• [Stored data]:
** begin **
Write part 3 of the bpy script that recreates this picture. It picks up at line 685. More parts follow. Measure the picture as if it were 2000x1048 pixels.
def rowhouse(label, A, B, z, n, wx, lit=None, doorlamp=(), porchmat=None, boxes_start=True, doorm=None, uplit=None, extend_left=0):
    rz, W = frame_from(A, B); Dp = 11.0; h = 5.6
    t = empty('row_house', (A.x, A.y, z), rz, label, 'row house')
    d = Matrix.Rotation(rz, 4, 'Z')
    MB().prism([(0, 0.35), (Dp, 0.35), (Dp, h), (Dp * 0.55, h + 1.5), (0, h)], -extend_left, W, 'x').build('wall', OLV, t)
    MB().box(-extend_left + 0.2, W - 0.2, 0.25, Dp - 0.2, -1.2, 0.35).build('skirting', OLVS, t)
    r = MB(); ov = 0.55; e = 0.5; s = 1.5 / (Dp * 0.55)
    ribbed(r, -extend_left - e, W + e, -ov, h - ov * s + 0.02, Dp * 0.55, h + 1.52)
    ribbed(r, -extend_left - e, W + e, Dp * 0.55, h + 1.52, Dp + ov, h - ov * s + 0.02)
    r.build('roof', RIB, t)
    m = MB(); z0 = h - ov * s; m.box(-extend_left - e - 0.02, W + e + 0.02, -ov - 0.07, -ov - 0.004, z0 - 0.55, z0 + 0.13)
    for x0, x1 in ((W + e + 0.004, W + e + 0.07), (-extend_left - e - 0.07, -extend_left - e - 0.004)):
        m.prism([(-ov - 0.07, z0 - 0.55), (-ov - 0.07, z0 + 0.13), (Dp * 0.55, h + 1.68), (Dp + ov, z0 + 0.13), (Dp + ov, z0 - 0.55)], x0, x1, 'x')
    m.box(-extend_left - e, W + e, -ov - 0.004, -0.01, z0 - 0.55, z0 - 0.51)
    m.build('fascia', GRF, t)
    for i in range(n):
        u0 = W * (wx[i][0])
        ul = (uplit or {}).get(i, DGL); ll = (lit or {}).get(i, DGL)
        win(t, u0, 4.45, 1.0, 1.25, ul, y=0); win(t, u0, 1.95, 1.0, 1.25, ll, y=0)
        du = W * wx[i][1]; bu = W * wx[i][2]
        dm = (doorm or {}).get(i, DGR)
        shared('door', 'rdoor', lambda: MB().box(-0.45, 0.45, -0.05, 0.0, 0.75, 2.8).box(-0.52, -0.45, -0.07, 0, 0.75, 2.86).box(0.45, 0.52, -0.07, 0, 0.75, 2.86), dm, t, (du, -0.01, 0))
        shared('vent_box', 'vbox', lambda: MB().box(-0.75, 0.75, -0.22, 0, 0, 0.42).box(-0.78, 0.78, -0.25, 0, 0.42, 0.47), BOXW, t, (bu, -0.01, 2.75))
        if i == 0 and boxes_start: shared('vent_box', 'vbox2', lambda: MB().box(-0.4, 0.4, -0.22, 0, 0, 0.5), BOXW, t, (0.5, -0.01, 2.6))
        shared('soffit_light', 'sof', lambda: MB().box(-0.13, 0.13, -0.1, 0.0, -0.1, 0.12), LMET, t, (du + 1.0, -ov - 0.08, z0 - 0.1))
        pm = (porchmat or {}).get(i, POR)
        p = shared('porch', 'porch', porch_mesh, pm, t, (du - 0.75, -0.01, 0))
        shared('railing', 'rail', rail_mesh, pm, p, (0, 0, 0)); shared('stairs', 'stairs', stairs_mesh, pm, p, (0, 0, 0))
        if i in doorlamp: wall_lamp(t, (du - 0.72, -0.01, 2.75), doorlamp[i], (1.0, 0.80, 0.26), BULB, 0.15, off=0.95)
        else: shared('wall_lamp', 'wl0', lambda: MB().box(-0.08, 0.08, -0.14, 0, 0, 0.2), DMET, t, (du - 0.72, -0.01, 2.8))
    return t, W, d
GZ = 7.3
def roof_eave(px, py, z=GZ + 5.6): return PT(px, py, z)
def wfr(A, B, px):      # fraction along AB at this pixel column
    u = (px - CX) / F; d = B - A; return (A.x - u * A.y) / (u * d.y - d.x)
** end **
• [Required task]:
Extract all the material, leaving every line as it is.

• [Solution for this problem]:
Write part 3 of the bpy script that recreates this picture. It picks up at line 685. More parts follow. Measure the picture as if it were 2000x1048 pixels.
def rowhouse(label, A, B, z, n, wx, lit=None, doorlamp=(), porchmat=None, boxes_start=True, doorm=None, uplit=None, extend_left=0):
    rz, W = frame_from(A, B); Dp = 11.0; h = 5.6
    t = empty('row_house', (A.x, A.y, z), rz, label, 'row house')
    d = Matrix.Rotation(rz, 4, 'Z')
    MB().prism([(0, 0.35), (Dp, 0.35), (Dp, h), (Dp * 0.55, h + 1.5), (0, h)], -extend_left, W, 'x').build('wall', OLV, t)
    MB().box(-extend_left + 0.2, W - 0.2, 0.25, Dp - 0.2, -1.2, 0.35).build('skirting', OLVS, t)
    r = MB(); ov = 0.55; e = 0.5; s = 1.5 / (Dp * 0.55)
    ribbed(r, -extend_left - e, W + e, -ov, h - ov * s + 0.02, Dp * 0.55, h + 1.52)
    ribbed(r, -extend_left - e, W + e, Dp * 0.55, h + 1.52, Dp + ov, h - ov * s + 0.02)
    r.build('roof', RIB, t)
    m = MB(); z0 = h - ov * s; m.box(-extend_left - e - 0.02, W + e + 0.02, -ov - 0.07, -ov - 0.004, z0 - 0.55, z0 + 0.13)
    for x0, x1 in ((W + e + 0.004, W + e + 0.07), (-extend_left - e - 0.07, -extend_left - e - 0.004)):
        m.prism([(-ov - 0.07, z0 - 0.55), (-ov - 0.07, z0 + 0.13), (Dp * 0.55, h + 1.68), (Dp + ov, z0 + 0.13), (Dp + ov, z0 - 0.55)], x0, x1, 'x')
    m.box(-extend_left - e, W + e, -ov - 0.004, -0.01, z0 - 0.55, z0 - 0.51)
    m.build('fascia', GRF, t)
    for i in range(n):
        u0 = W * (wx[i][0])
        ul = (uplit or {}).get(i, DGL); ll = (lit or {}).get(i, DGL)
        win(t, u0, 4.45, 1.0, 1.25, ul, y=0); win(t, u0, 1.95, 1.0, 1.25, ll, y=0)
        du = W * wx[i][1]; bu = W * wx[i][2]
        dm = (doorm or {}).get(i, DGR)
        shared('door', 'rdoor', lambda: MB().box(-0.45, 0.45, -0.05, 0.0, 0.75, 2.8).box(-0.52, -0.45, -0.07, 0, 0.75, 2.86).box(0.45, 0.52, -0.07, 0, 0.75, 2.86), dm, t, (du, -0.01, 0))
        shared('vent_box', 'vbox', lambda: MB().box(-0.75, 0.75, -0.22, 0, 0, 0.42).box(-0.78, 0.78, -0.25, 0, 0.42, 0.47), BOXW, t, (bu, -0.01, 2.75))
        if i == 0 and boxes_start: shared('vent_box', 'vbox2', lambda: MB().box(-0.4, 0.4, -0.22, 0, 0, 0.5), BOXW, t, (0.5, -0.01, 2.6))
        shared('soffit_light', 'sof', lambda: MB().box(-0.13, 0.13, -0.1, 0.0, -0.1, 0.12), LMET, t, (du + 1.0, -ov - 0.08, z0 - 0.1))
        pm = (porchmat or {}).get(i, POR)
        p = shared('porch', 'porch', porch_mesh, pm, t, (du - 0.75, -0.01, 0))
        shared('railing', 'rail', rail_mesh, pm, p, (0, 0, 0)); shared('stairs', 'stairs', stairs_mesh, pm, p, (0, 0, 0))
        if i in doorlamp: wall_lamp(t, (du - 0.72, -0.01, 2.75), doorlamp[i], (1.0, 0.80, 0.26), BULB, 0.15, off=0.95)
        else: shared('wall_lamp', 'wl0', lambda: MB().box(-0.08, 0.08, -0.14, 0, 0, 0.2), DMET, t, (du - 0.72, -0.01, 2.8))
    return t, W, d
GZ = 7.3
def roof_eave(px, py, z=GZ + 5.6): return PT(px, py, z)
def wfr(A, B, px):      # fraction along AB at this pixel column
    u = (px - CX) / F; d = B - A; return (A.x - u * A.y) / (u * d.y - d.x)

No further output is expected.